How can I get bigger processes on 4.1BSD ?

Spencer W. Thomas thomas at utah-gr.UUCP
Mon Jan 16 15:54:10 AEST 1984


Following up on Mike Accetta's message, I can maybe shed a little more
light on the subject of increasing process size.  We just did this here,
and I operated from two criteria:
	1. No user programs should need to be recompiled.
	2. System resource usage should not be drastically increased.

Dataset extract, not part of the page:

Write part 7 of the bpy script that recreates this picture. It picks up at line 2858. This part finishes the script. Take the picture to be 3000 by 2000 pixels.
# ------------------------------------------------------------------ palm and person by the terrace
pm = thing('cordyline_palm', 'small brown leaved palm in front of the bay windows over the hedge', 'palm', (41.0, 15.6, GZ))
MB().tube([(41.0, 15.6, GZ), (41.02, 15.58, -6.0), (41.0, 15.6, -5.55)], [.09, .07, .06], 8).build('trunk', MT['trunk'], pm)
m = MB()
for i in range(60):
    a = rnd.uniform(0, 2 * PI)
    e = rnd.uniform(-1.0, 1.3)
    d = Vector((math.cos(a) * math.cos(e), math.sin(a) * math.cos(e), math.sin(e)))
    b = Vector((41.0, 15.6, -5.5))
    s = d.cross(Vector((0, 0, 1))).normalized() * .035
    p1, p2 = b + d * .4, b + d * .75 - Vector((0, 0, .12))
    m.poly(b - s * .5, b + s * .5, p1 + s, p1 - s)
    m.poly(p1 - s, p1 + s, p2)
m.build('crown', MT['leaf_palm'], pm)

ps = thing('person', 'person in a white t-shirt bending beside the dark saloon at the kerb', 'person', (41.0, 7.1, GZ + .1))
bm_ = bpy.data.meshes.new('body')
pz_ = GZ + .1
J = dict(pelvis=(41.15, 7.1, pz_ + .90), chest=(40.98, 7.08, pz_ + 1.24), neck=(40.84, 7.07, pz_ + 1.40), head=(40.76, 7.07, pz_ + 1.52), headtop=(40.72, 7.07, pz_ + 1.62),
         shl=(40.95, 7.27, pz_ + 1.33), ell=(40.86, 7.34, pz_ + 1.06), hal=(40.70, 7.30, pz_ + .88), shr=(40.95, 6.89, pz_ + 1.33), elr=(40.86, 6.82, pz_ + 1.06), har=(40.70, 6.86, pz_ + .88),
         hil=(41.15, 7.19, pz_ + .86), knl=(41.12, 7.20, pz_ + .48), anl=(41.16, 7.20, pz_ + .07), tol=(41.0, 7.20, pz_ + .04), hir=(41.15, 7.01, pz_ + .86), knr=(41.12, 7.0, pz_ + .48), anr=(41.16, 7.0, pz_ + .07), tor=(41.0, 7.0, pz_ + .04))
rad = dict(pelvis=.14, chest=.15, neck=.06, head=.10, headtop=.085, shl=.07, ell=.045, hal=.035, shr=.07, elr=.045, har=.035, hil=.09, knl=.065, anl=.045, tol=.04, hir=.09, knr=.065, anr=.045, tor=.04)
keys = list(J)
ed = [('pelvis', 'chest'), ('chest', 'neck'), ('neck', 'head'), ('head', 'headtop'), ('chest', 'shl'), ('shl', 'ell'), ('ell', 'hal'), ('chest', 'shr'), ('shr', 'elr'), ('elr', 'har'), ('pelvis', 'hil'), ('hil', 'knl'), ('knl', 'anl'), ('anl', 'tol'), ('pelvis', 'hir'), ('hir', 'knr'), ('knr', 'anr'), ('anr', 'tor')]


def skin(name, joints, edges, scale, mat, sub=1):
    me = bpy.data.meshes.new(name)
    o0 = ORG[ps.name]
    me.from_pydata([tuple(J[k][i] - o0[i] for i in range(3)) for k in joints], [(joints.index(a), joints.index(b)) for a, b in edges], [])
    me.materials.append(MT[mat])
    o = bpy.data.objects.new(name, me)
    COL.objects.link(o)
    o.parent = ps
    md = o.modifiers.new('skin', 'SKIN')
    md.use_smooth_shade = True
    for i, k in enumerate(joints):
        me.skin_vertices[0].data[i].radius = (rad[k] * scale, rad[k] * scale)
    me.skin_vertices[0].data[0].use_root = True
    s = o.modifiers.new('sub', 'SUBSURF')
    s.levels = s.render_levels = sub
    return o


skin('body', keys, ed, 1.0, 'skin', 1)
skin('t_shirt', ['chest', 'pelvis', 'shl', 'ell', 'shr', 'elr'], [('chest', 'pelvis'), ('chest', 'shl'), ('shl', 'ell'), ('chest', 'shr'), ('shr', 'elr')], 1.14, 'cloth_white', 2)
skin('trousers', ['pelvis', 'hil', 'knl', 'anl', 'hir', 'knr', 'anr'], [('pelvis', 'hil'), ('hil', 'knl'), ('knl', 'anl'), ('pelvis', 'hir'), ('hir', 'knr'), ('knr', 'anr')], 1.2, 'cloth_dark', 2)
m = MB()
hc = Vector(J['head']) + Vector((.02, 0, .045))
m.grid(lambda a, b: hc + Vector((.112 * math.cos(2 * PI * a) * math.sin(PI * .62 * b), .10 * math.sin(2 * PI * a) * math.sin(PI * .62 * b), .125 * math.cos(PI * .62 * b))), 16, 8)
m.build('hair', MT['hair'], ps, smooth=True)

There are a coupld of parameters you can adjust to get more data space. 
These are NDMAP and DMMAX.  These control the amount of swap space which
can be allocated, and which is the limiting factor on process growth. 
NDMAP says how many entries are in the swap map, there are two of these
in the user struct - one for data segment and one for stack segment. 
DMMAX controls how big the swap segments get.  You can increase data
size by doubling (and redoubling) DMMAX without changing the size of the
U struct (and thus avoiding the necessity of recompiling N user
programs).  The side effect here is that (internal) fragmentation of the
swap area increases.  I have seen a recommendation that you have at
least 96Mb of swap (3 * 32Mb) for a DMMAX of 4096.  Now, obviously this
depends on your job mix.  Anyway, if you only beat on DMMAX (which is in
autoconfig.c, by the way, at least in 4.2), you can get:
DFLT>	DMMAX=1024	MAXDSIZ=6Mb (approx. (i.e., 12*1024 ...))
	DMMAX=2048	MAXDSIZ=11Mb (-32-slop, again)
	DMMAX=4096	MAXDSIZ=20Mb

The effect of DMMAX is that any process larger than DMMAX-32 gets its
swap space allocated in DMMAX chunks (so 512kbytes in the distributed
system, up to 2Mb with DMMAX=4096).

Luckily for us, 11Mb is large enough (for now).